REPUBLIKA.CO.ID, Tibalah giliran pria terakhir. Ia bertawassul dengan perbuatannya yang mendahulukan hak orang lain. Ia berhati-hati mengambil harta orang lain tanpa hak.
Suatu hari, ia pernah menyewa seorang buruh dengan upah seharga satu faraq beras atau sekitar 30 kilogram. Namun setelah bekerja, si buruh tak mengambil upahnya. Maka pria shalih si majikan itu pun mengembangkan harta tersebut hingga ia mampu membeli ternak sapi dari upah yang dijadikan modal tersebut.
Lalu datanglah si buruh meminta haknya. Namun upah tersebut sudah berkembang menjadi harta yang lebih banyak. Lalu apa yang terjadi? si majikan justru memberikan seluruh harta yang dikembangkan dari upah tersebut.
Padahal, dia yang mengembangkan harta itu, dan hak si buruh hanyalah hak awal seharga satu faraq beras. Namun si majikan merupakan pria shalih yang sangat berhati-hati akan hak orang lain, terutama harta.
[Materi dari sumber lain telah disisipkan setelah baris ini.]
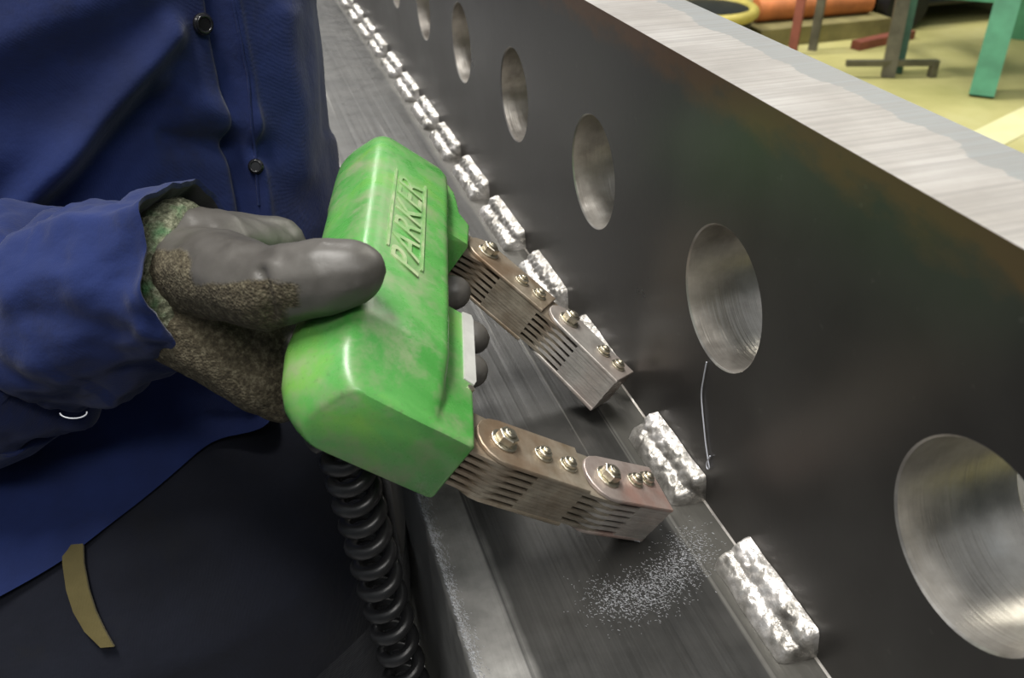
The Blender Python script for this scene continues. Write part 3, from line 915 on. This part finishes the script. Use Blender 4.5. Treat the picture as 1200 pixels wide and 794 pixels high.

"Aku berikan pada buruh semua harta yang aku kembangkan. Jikalau aku mau, tentu tidak aku berikan kepadanya kecuali upahnya saja. Akhirnya dia (si buruh) membawa sapi dan pengembalanya lalu pergi. Kalau Engkau tahu bahwa aku melakukannya karena Engkau, karena mengharap wajahMu, karena mengharap rahmatMu, maka bukakanlah untuk kami apa yang tersisa dari batu itu," pinta si pria ketiga sang majikan yang murah hati tersebut.
Maka Allah pun membukakan seluruh bagian batu penutup pintu goa. Mulut goa pun kini dapat dilalui ketiganya. Para hamba Allah yang shalih itu pun keluar dengan wajah gembira dan penuh syukur.
Kisah tiga pria saleh tersebut dikisahkan hadits Rasulullah dari shahabat ‘Abdullah bin ‘Umar dengan riwayat muttafaqun 'alaih. Isi hadits kurang lebih seperti yang dikisahkan diatas.